ARTÍCULO SOCIEDAD / Resignados

RESIGNADOS

Hasta hace poco la indignación de la gente era un modo habitual de expresión en el trabajo, en los bares, en las paradas del autobús, en cualquier sobremesa familiar. La cólera ciudadana casi formaba parte de la contaminación atmosférica, puesto que cada peatón, ofendido y humillado a la vez por la crisis y la corrupción, echaba tantas pestes por la boca como ponzoña sueltan los coches por el tubo de escape. La rabia se había convertido en un fermento social y aunque nadie creía que este cabreo fuera a desembocar en una revolución, era evidente que hasta los pájaros en las acacias percibían la carga explosiva que había en el aire. Según los augures, pronto se produciría esa chispa que se lo iba a llevar todo por delante: a los políticos, jueces, monarcas, obispos y banqueros. Cada día había varias movilizaciones en la calle, unas con pancartas pacíficas, otras con barricadas violentas y todo daba a entender que el cóctel molotov sería en el futuro la única forma de iluminar el horizonte cerrado. El deseo de poner el tinglado patas arriba alimentaba el corazón de los jóvenes airados, pero de repente, una especie de cansancio ha aplacado aquella difusa rebeldía hasta convertirla en una resignación muy parecida a la que experimenta un cuerpo ya exsangüe.
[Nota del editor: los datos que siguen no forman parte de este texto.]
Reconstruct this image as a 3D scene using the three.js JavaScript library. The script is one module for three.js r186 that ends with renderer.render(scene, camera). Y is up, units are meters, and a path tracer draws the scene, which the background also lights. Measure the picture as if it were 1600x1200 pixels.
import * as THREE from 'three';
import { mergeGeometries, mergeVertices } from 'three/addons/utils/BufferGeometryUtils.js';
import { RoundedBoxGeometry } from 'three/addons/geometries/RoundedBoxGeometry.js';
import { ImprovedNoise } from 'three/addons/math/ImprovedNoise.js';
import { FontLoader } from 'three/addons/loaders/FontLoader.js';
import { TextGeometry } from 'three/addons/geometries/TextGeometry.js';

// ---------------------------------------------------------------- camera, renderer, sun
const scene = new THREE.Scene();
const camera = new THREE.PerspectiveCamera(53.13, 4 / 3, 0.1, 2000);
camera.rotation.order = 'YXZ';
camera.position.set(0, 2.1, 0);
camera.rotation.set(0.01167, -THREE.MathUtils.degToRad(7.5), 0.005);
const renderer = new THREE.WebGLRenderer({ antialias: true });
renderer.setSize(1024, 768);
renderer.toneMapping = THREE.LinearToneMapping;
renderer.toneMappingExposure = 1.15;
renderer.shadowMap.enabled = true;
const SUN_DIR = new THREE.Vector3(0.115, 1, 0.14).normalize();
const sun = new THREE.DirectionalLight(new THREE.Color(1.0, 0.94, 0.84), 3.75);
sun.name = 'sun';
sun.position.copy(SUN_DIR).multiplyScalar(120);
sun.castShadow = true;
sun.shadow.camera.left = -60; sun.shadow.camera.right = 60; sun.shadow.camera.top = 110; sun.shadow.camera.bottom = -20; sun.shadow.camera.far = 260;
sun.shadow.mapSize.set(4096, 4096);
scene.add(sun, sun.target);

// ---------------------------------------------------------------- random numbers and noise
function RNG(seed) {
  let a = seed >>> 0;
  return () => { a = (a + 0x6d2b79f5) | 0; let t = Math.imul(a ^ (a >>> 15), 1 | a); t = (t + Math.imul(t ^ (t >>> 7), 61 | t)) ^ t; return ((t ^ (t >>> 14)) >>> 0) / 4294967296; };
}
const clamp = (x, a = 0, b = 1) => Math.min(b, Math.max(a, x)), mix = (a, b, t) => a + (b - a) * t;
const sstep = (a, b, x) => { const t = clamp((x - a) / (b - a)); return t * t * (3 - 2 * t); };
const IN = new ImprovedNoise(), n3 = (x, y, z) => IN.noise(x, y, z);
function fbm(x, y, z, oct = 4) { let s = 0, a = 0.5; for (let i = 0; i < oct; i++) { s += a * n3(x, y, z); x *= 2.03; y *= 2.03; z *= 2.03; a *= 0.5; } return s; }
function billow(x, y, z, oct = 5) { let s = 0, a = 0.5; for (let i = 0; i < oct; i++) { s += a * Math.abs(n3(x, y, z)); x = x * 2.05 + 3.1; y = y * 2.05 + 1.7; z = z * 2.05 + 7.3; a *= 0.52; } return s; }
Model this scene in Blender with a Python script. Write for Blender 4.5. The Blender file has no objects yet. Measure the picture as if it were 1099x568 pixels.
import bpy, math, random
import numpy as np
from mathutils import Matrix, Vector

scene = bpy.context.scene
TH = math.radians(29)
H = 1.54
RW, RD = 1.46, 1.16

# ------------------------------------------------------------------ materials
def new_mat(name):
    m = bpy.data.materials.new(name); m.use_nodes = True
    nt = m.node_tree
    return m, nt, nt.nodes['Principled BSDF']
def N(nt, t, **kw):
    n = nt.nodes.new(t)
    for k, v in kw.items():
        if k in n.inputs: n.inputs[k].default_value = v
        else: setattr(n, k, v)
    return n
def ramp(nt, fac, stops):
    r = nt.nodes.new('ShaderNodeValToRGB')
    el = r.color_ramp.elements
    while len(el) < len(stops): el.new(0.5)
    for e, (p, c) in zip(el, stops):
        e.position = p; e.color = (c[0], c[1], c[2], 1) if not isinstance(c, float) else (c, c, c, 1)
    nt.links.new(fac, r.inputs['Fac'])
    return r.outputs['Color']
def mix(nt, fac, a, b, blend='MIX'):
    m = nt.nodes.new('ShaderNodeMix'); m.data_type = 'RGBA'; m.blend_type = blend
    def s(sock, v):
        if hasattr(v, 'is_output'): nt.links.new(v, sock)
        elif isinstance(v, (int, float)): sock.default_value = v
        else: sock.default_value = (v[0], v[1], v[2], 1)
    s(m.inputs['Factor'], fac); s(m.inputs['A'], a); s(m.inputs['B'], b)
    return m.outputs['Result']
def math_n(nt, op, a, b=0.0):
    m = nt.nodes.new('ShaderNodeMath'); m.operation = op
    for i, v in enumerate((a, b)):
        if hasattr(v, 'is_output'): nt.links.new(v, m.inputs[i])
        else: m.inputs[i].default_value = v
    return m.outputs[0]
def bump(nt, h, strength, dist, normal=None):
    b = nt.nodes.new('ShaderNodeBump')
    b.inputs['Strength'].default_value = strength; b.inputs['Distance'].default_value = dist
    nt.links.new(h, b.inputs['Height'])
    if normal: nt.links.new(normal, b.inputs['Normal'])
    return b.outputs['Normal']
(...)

Como si el infortunio colectivo hubiera dejado sin fuerzas a una sociedad demasiado castigada hoy nadie protesta ya por nada. La gente traga lo que le echen y está dispuesta incluso a cumplir esta cadena perpetua fuera de la cárcel. No obstante, hay algo enigmático en esta extraña calma social. Puede que el silencio obedezca a que este no es un pueblo tan orgulloso como se decía, sino un rebaño bien controlado o a que esta rara quietud es la misma que precede en la selva a cualquier cataclismo y por eso los monos callan.